At a picnic in a park on the outskirts of Elizabethtown, the sisters reminisced about afternoons spent in the park. They recalled their father’s dreams of a good education for his daughters, his resourcefulness and energy. He’d held a full-time job as a lab technician at the local Coca-Cola bottler, was licensed for home repairs and had a side business catering Filipino food in the Louisville area. He had even invented an improved process to cook a traditional roast pork dish, lechon, and was planning to market and sell his special oven. Through William’s ingenuity and drive, the Manalastas family had endeared themselves to their communities in both Elizabethtown and Louisville.

Myrna Manalastas tried to describe how it felt to see people turn their backs on her family after William’s arrest. “You understand who your true friends are when something like this happens to you,” she said, holding back tears of frustration.

After lunch, Myleen brought out binders filled with paperwork that she and her family had collected, the impressive paper trail of all the efforts they had taken to try to stay in the United States. The volume of letters written, business cards collected and documentation created and archived was sobering: a FedEx package delivery form from the U.S. Attorney General’s office, letters attesting to good conduct from the wardens of William’s detention facilities, pages and pages of correspondence with lawyers, and what seemed like thousands of business cards.

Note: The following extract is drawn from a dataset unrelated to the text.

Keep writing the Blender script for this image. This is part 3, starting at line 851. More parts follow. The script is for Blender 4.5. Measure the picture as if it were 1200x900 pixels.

A large portion of Myleen’s archives were press clippings. Some of the newspapers in Kentucky, Indiana and Ohio had carried the Manalastas’ story, but the majority of coverage came from the Filipino media, national and international. One article referred to William as “Pa” in the headline, as if to make light of their Kentucky background. Another article focused on the girls’ fears about going back to the Philippines, implying that they were scared of their culture.

And though many of the articles did mention the political directive that forced William into detention without bond or due process, many failed to analyze what the Absconder Apprehension Initiative means for the Filipino community and for immigrant communities at large. The initiative was reported as a means to clear the country of criminals and fugitives, none of which apply to William or his family.

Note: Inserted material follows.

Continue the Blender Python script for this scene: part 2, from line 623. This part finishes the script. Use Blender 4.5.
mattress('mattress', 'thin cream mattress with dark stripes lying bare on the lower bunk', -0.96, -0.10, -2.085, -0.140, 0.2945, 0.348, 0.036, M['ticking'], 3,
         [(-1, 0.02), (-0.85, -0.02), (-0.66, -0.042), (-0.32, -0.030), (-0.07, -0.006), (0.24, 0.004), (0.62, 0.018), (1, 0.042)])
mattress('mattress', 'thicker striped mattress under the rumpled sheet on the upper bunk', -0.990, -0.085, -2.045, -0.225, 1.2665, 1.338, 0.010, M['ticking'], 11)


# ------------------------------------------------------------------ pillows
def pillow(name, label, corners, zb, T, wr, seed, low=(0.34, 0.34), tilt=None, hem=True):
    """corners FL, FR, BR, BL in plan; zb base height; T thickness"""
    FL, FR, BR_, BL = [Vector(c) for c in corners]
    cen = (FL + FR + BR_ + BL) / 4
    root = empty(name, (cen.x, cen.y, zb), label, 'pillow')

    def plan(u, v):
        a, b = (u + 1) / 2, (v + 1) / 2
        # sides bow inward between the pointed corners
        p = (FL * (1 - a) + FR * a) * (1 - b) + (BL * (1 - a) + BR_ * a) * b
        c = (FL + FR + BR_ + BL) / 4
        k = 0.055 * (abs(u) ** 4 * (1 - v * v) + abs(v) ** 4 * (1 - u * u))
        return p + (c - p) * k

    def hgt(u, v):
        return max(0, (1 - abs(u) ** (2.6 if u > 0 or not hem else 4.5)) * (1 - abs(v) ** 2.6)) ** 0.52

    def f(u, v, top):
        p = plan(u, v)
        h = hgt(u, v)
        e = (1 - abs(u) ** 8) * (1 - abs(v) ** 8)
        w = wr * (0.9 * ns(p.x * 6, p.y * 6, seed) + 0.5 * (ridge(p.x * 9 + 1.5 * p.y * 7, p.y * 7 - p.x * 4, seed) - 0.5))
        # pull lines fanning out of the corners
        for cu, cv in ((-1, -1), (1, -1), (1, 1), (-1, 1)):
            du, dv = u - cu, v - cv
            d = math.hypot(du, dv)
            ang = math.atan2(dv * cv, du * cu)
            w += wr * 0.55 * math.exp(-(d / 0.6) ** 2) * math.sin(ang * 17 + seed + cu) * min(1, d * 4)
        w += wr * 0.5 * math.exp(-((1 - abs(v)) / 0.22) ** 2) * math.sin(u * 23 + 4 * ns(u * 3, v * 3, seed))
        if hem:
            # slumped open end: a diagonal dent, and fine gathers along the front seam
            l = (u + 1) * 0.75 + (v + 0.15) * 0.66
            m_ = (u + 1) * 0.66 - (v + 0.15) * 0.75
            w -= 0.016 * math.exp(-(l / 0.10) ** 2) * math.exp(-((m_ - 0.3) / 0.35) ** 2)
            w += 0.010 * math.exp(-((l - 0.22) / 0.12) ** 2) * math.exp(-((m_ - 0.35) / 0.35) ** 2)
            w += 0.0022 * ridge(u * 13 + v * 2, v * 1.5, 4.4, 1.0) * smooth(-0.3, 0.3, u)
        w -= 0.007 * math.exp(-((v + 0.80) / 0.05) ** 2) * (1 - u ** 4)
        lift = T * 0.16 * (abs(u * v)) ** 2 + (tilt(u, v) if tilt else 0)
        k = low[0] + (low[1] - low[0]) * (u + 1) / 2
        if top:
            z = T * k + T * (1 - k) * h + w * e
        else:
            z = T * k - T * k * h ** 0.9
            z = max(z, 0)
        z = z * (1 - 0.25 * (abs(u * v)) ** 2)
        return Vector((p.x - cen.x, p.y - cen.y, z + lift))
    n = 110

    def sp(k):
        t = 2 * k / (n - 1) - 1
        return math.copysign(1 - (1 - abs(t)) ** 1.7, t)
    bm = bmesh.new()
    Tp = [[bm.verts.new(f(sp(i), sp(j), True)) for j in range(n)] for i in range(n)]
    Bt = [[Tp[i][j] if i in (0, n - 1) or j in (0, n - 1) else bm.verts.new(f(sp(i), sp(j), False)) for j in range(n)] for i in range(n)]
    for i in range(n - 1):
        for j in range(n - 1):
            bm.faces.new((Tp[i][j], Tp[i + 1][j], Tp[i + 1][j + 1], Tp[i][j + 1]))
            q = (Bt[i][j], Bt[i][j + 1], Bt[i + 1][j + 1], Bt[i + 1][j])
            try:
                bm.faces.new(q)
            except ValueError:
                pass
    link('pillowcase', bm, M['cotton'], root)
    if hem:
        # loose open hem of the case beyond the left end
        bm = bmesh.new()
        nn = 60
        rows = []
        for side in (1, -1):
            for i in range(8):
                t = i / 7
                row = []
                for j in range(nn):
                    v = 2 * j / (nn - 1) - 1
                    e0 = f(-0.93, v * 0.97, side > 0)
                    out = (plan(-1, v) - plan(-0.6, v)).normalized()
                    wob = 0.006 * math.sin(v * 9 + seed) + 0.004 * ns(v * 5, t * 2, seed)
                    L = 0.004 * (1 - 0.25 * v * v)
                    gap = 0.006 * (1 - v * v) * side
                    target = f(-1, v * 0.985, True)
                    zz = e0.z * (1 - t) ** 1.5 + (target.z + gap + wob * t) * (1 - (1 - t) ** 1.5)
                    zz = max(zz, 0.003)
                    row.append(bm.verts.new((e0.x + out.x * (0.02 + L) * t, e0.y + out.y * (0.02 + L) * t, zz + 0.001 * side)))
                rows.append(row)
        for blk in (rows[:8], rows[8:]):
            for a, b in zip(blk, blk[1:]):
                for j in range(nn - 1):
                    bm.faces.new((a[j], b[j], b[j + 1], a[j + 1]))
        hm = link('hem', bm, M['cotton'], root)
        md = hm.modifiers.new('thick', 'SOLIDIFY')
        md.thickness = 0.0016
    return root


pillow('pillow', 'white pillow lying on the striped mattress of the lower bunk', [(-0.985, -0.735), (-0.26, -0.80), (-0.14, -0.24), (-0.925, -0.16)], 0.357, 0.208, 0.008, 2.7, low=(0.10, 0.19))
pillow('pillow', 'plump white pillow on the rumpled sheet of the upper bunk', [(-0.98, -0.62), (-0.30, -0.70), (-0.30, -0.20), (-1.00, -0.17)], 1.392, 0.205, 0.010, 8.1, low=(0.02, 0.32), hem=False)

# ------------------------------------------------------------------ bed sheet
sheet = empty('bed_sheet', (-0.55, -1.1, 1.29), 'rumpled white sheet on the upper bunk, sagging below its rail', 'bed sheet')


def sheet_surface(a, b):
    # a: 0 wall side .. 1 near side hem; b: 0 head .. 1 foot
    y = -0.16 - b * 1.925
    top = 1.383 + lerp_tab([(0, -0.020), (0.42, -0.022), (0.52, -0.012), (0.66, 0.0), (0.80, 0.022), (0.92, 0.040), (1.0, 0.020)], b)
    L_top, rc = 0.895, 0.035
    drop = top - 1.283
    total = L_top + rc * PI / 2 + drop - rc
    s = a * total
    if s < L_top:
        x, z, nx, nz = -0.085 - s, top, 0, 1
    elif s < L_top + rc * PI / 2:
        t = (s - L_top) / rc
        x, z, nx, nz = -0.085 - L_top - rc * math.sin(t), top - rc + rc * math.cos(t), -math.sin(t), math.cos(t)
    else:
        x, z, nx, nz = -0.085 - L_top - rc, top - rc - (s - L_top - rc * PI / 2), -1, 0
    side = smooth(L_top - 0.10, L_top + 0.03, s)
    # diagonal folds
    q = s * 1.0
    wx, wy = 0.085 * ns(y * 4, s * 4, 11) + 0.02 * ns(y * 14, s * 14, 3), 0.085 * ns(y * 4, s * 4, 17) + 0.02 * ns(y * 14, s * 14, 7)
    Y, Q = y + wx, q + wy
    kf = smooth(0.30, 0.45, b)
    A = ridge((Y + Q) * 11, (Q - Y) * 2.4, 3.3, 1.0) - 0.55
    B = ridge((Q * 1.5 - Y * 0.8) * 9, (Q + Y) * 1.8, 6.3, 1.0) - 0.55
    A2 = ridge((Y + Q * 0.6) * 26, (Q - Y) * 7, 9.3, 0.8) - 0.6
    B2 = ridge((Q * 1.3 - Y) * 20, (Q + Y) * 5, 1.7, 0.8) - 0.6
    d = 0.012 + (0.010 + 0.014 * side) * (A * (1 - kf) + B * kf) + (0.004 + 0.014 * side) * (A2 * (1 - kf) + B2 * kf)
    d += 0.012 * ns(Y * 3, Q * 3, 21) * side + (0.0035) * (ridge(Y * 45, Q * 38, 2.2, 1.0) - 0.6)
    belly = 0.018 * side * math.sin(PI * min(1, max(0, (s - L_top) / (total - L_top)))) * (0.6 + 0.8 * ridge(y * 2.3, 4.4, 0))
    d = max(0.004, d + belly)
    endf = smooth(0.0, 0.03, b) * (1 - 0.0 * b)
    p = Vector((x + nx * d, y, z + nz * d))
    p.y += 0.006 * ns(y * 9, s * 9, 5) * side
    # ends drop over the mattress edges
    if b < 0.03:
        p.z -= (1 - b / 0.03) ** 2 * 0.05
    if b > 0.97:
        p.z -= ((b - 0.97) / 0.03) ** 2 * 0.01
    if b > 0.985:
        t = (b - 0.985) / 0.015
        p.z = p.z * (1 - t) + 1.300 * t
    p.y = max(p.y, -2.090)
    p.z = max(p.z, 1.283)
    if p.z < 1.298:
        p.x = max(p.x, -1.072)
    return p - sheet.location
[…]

One Justice Department official, quoted in the Washington Post, assessed the initiative as “a success in the sense that it yielded the apprehension of many very dangerous aliens who should not be in the country.” In actuality, most of the people caught in this tangle are like the Manalastas family, who were allowed to remain in the U.S. for over 10 years, to create a home and build a community, only to have their futures in this country quickly disposed of.

As the afternoon in Elizabethtown began to fade, and the sun started to dip a little in the Kentucky sky, the Manalastas women too shifted their tone. The talk of possibilities and of staying in the United States gave way to more solemn discussions of packing boxes and selling cars. They had told their story, fought to speak up and unleash their voices to the public. But behind the talk were thoughts of how to prepare for what they felt was inevitable: their return to the Philippines. As if conceding their time on the center stage was limited, but hopefully not wasted, Myleen said, “I want you to use us — use my family as an example of what can happen.”